REPUBLIKA.CO.ID, ANKARA -- Menteri Pertahanan Turki Hulusi Akar mengatakan negaranya sedang mempersiapkan diri menghadapi kemungkinan sanksi Amerika Serikat (AS) karena membeli sistem rudal S-400 dari Rusia. Dia kembali menegaskan bahwa pembelian sistem rudal tersebut merupakan kebutuhan pertahanan negaranya.
Akar menjelaskan, meskipun membeli sistem rudal S-400, negaranya tetap melanjutkan kerja sama pertahanan dengan AS. Dalam konteks tersebut, Ankara masih melaksanakan tanggung jawabnya dalam proyek F-35 dan berharap program tersebut berlanjut seperti yang direncanakan.

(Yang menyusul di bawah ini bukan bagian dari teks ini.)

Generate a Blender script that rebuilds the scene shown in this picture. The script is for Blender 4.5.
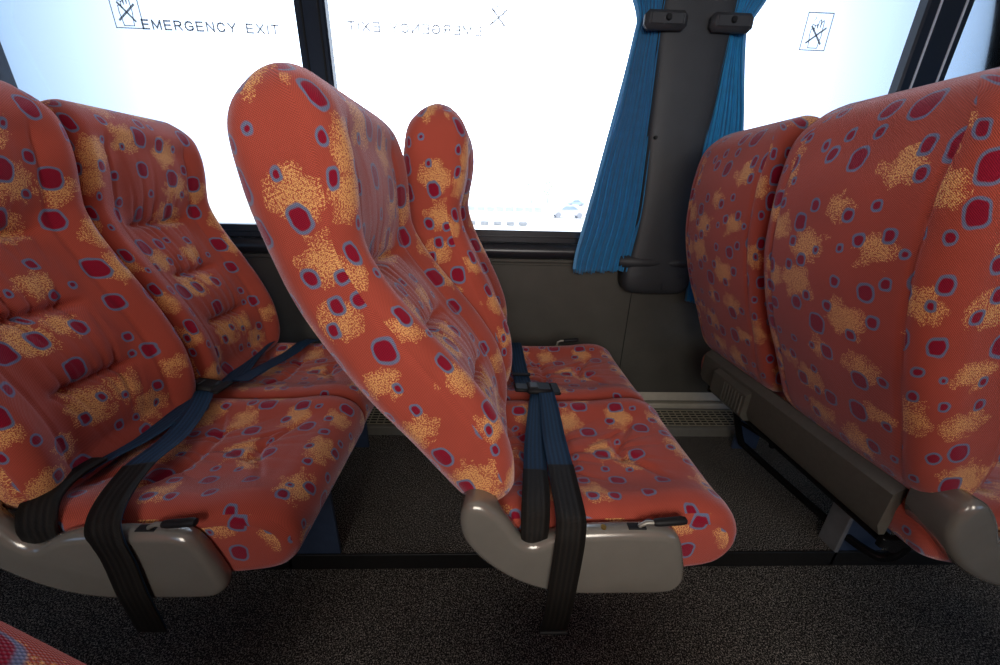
import bpy, math, random
import numpy as np
from mathutils import Vector, Matrix
for o in list(bpy.data.objects): bpy.data.objects.remove(o)
S = bpy.context.scene
COL = S.collection
R = math.radians
PI = math.pi

# ---------------------------------------------------------------- camera
CAM_H = 0.95
def cam_axes(p, ro, ya):
    f = Vector((math.sin(ya)*math.cos(p), math.cos(ya)*math.cos(p), -math.sin(p)))
    r = Vector((math.cos(ya), -math.sin(ya), 0)); u = r.cross(f)
    c, s = math.cos(ro), math.sin(ro)
    return r*c+u*s, -r*s+u*c, f
cr, cu, cf = cam_axes(R(21), R(1.5), R(2))
cd = bpy.data.cameras.new('camera'); cam = bpy.data.objects.new('camera', cd); COL.objects.link(cam)
cam.matrix_world = Matrix(((cr.x, cu.x, -cf.x, 0), (cr.y, cu.y, -cf.y, 0), (cr.z, cu.z, -cf.z, CAM_H), (0, 0, 0, 1)))
cd.sensor_width = 36; cd.lens = 365*36/1000; cd.clip_start = .01; cd.clip_end = 3000
S.camera = cam
# ---------------------------------------------------------------- world and light
S.view_settings.view_transform = 'Standard'; S.view_settings.look = 'None'
S.view_settings.exposure = 0.0; S.view_settings.gamma = 1; S.view_settings.use_curve_mapping = False
W = bpy.data.worlds.new('sky'); S.world = W; W.use_nodes = True
nt = W.node_tree; nt.nodes.clear()
def wn(t, **k):
    n = nt.nodes.new(t)
    for a, b in k.items(): setattr(n, a, b)
    return n
tc = wn('ShaderNodeTexCoord'); nm = wn('ShaderNodeVectorMath', operation='NORMALIZE')
dt = wn('ShaderNodeVectorMath', operation='DOT_PRODUCT')
g = Vector((.0, 1, .10)).normalized(); dt.inputs[1].default_value = g
pw = wn('ShaderNodeMath', operation='POWER'); pw.inputs[1].default_value = 8.0
mx0 = wn('ShaderNodeMath', operation='MAXIMUM'); mx0.inputs[1].default_value = 0
gl = wn('ShaderNodeMix', data_type='RGBA', blend_type='ADD'); gl.inputs['Factor'].default_value = 1
sc = wn('ShaderNodeVectorMath', operation='SCALE'); sc.inputs[0].default_value = (6.6, 7.0, 7.8)
bg = wn('ShaderNodeBackground'); out = wn('ShaderNodeOutputWorld')
L = nt.links.new
L(tc.outputs['Generated'], nm.inputs[0]); L(nm.outputs[0], dt.inputs[0]); L(dt.outputs['Value'], mx0.inputs[0]); L(mx0.outputs[0], pw.inputs[0])
L(pw.outputs[0], sc.inputs['Scale']); L(sc.outputs[0], gl.inputs[7]); gl.inputs[6].default_value = (.30, .54, .93, 1)
L(gl.outputs[2], bg.inputs[0]); bg.inputs[1].default_value = 1.0; L(bg.outputs[0], out.inputs[0])

def light(name, typ, loc, energy, color=(1, 1, 1), target=None, **k):
    d = bpy.data.lights.new(name, typ); d.energy = energy; d.color = color
    for a, b in k.items(): setattr(d, a, b)
    o = bpy.data.objects.new(name, d); COL.objects.link(o); o.location = loc
    if target is not None: o.rotation_euler = (Vector(target)-Vector(loc)).to_track_quat('-Z', 'Y').to_euler()
    return o
# sun high over the far side of the bus: lights the car park, not the cabin
light('sun', 'SUN', (0, -5, 20), 7, (1, .96, .9), (0, -.3, 0), angle=R(.6))
# daylight through the near-side windows behind the camera
a1 = light('daylight_near_window', 'AREA', (.1, -1.12, 1.25), 20, (1, .91, .80), (.1, 1.4, .30), shape='RECTANGLE', size=1.5, size_y=.65)
a1.data.spread = R(150)
# portals at the far windows
def portal(x0, x1):
    p = light('window_portal', 'AREA', ((x0+x1)/2, 1.50, 1.24), 1, (1, 1, 1), ((x0+x1)/2, 0, 1.24), shape='RECTANGLE', size=x1-x0, size_y=.84)
    p.data.cycles.is_portal = True
    return p
# ---------------------------------------------------------------- materials
MATS = {}
def mat(name, color, rough=.6, metal=0, spec=.5, noise=0, nscale=60, bump=0, bscale=200, sheen=0, coat=0, alpha=1):
    if name in MATS: return MATS[name]
    m = bpy.data.materials.new(name); m.use_nodes = True; MATS[name] = m
    n = m.node_tree; b = n.nodes['Principled BSDF']; l = n.links.new
    b.inputs['Base Color'].default_value = (*color, 1); b.inputs['Roughness'].default_value = rough
    b.inputs['Metallic'].default_value = metal; b.inputs['Specular IOR Level'].default_value = spec
    b.inputs['Sheen Weight'].default_value = sheen; b.inputs['Coat Weight'].default_value = coat
    b.inputs['Alpha'].default_value = alpha
    t = n.nodes.new('ShaderNodeTexCoord')
    nz = n.nodes.new('ShaderNodeTexNoise'); nz.inputs['Scale'].default_value = nscale; nz.inputs['Detail'].default_value = 4
    l(t.outputs['Object'], nz.inputs['Vector'])
    mr = n.nodes.new('ShaderNodeMapRange'); l(nz.outputs['Fac'], mr.inputs['Value'])
    mr.inputs['From Min'].default_value = .3; mr.inputs['From Max'].default_value = .7
    mr.inputs['To Min'].default_value = 1-noise; mr.inputs['To Max'].default_value = 1+noise
    v = n.nodes.new('ShaderNodeVectorMath'); v.operation = 'SCALE'; v.inputs[0].default_value = color
    l(mr.outputs[0], v.inputs['Scale']); l(v.outputs[0], b.inputs['Base Color'])
    if bump:
        n2 = n.nodes.new('ShaderNodeTexNoise'); n2.inputs['Scale'].default_value = bscale; n2.inputs['Detail'].default_value = 3
        l(t.outputs['Object'], n2.inputs['Vector'])
        bp = n.nodes.new('ShaderNodeBump'); bp.inputs['Strength'].default_value = bump; bp.inputs['Distance'].default_value = .002
        l(n2.outputs['Fac'], bp.inputs['Height']); l(bp.outputs[0], b.inputs['Normal'])
    return m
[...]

“Kami melakukan mandat perjanjian bilateral normal apa pun. Meskipun ada beberapa masalah dari waktu ke waktu, kami senang bahwa tidak ada perubahan tujuan sampai sekarang. Turki juga membuat persiapan untuk kemungkinan penerapan sanksi CAATSA (Countering America’s Adversaries Through Sanctions Act),” katanya pada Rabu (22/5).
Dia mengatakan, dalam perjanjian proyek pesawat F-35, tak ada ketentuan yang melarang pembelian sistem rudal S-400 milik Rusia. “Tidak ada klausa di mana pun dalam perjanjian F-35 yang menyebut seseorang akan dikeluarkan dari kemitraan karena membeli S-400. Turki telah membayar 1,2 miliar dolar AS, kami juga memproduksi suku cadang yang dipesan dari kami tepat waktu. Apa lagi yang bisa kami lakukan sebagai mitra?” ucapnya.
Keputusan Turki membeli S-400 telah membuat cemas dan gusar AS. Washington menilai langkah tersebut dapat membahayakan keamanan pesawat F-35 yang dibuat Lockheed Martin Corp. AS kemudian mengancam menjatuhkan sanksi ke Turki melalui CAATSA.
Kendati diancam, Presiden Turki Recep Tayyip Erdogan menyatakan tak akan membatalkan kesepakatan pembelian S-400 dengan Rusia. Sebab, menurutnya kehadiran peralatan itu penting untuk keamanan negaranya.
"Kami akan mengambil langkah-langkah untuk mengeringkan rawa terorisme di Suriah dan akan melanjutkan pembelian S-400 serta bala bantuan keamanan serupa," ujar Erdogan pada akhir April lalu. Turki dilaporkan akan menerima S-400 pada Juli mendatang.